El francés Abdelatif Benazzi lloró porque su ensayo no subió al marcador en las semifinales del 95, pero lo aceptó tras ver la final. “Era más importante que no estuviéramos allí. Lo que estaba ocurriendo ante nuestros ojos era más importante que un partido de rugby”. Mandela abogó por acabar con el aislamiento internacional de los Springboks –el grueso del rugby internacional lo secundaba contra el apartheid– y convirtió en Mundial en suelo propio en un arma de reconciliación, un doble reto porque requería el perdón de los suyos y la confianza de los afrikáners, que recelaban de su presidencia y contemplaban alternativas militares.
El rugby fue un regalo de Mandela a sus carceleros durante tres décadas a cambio de nada. De hecho, los primeros partidos de la reinstaurada Sudáfrica estaban llenos de banderas del apartheid. Su persistencia desembocó aquel 24 de junio de 1995 con 62.000 aficionados coreando su nombre en Ellis Park, en lo que era un enclave enemigo como Johannesburgo, al verle con la elástica. El premio tras soportar sonoros abucheos en las barriadas donde creció, entre los suyos, espantados ante esa camiseta verde y oro.
Su misión contó con dos figuras clave en un equipo totalmente blanco, con la excepción del mestizo Chester Wiliams. La primera, Morné du Plessis, el gran capitán de los 70 convertido en seleccionador, que representaba a esa parte de la sociedad blanca incómoda con el apartheid. La otra fue el capitán, Francois Pienaar, el perfil apolítico, centrado en el rugby. Cuando Mandela añadió el Nkosi Sikelel’ iAfrika, una canción de protesta de su pueblo, como himno, mantuvo el anterior, un guiño al antiguo régimen, y consiguió que los jugadores cantaran ambos; el segundo, en xhosa. El Mundial se acercaba, la plantilla se emocionaba con la letra y la comunidad negra les paraba por la calle ante su asombro.
Pero ganar la final ante uno de los equipos más formidables de la historia era otro cantar. Con un Jonah Lomu que venía que abrasar a Inglaterra con cuatro ensayos en semifinales. “Era la montaña que teníamos que escalar”, resumió el apertura que anotó la patada de la victoria, Joel Stransky. Su primer defensor era James Small, cuyo tamaño, 30 kilos menos, hacía honor a su apellido. Cuando el neozelandés avanzó durante la haka, se dirigió a él para intimidarle, pero su compañero Kobus Wiese se interpuso. La prueba fehaciente del mensaje que le había dado Chester Williams. “Lo único que tienes que hacer es contenerlo y nosotros acudiremos”. Un trabajo en equipo, no exento de dureza, que anuló al mejor anotador del mundo.

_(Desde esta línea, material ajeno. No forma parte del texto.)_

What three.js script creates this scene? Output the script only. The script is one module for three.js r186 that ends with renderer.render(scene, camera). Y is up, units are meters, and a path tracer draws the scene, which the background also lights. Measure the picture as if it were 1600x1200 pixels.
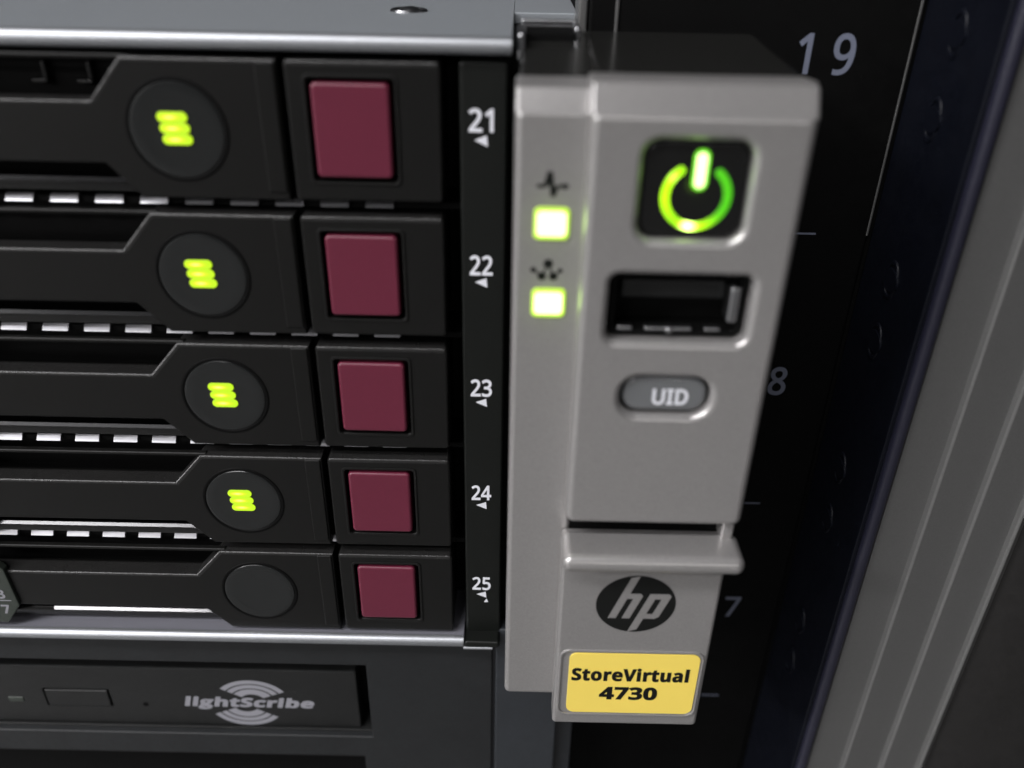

No fue una final de fuegos artificiales –no hubo ensayos– sino de intensidad. Dos equipos guardando sus líneas, una guerra de trincheras. Y el factor cancha jugó un papel crucial, con Mandela en el epicentro. “Les oímos corear su nombre y pensamos: ¿Cómo vamos a derrotar a esos cabrones?”, reconoció años después el capitán de los All Blacks, Sean Fitzpatrick, en una frase recogida en el libro El Factor Humano, de John Carlin. Cuando acabó el partido, Pienaar matizó la pregunta del periodista cuando le preguntó por el público. “No teníamos 62.000 aficionados, teníamos a 43 millones de sudafricanos”. Esas barriadas negras eufóricas.
Fue la única final que ha perdido Nueva Zelanda, mientras Sudáfrica ha ganado las tres que ha disputado. Los Springboks les dieron en Londres un correctivo en el último partido que han disputado, en agosto (7-35). Pero los All Blacks llegan en trayectoria ascendente tras caer en el duelo inaugural ante Francia, esgrimen una defensa disciplinada que apenas comete faltas y su talento sin parangón en ataque.
La integración racial de los Springboks no ha cambiado su estilo, un reto físico de primer orden, con el empuje eterno de su delantera, auténticos velocistas en las bandas y pateadores solventes. Siya Kolisi, su primer capitán negro, el que levantó el título en 2019 en Yokohama, es un digno sucesor de Pienaar. Y comparte ese número seis que llevaba Mandela a la espalda.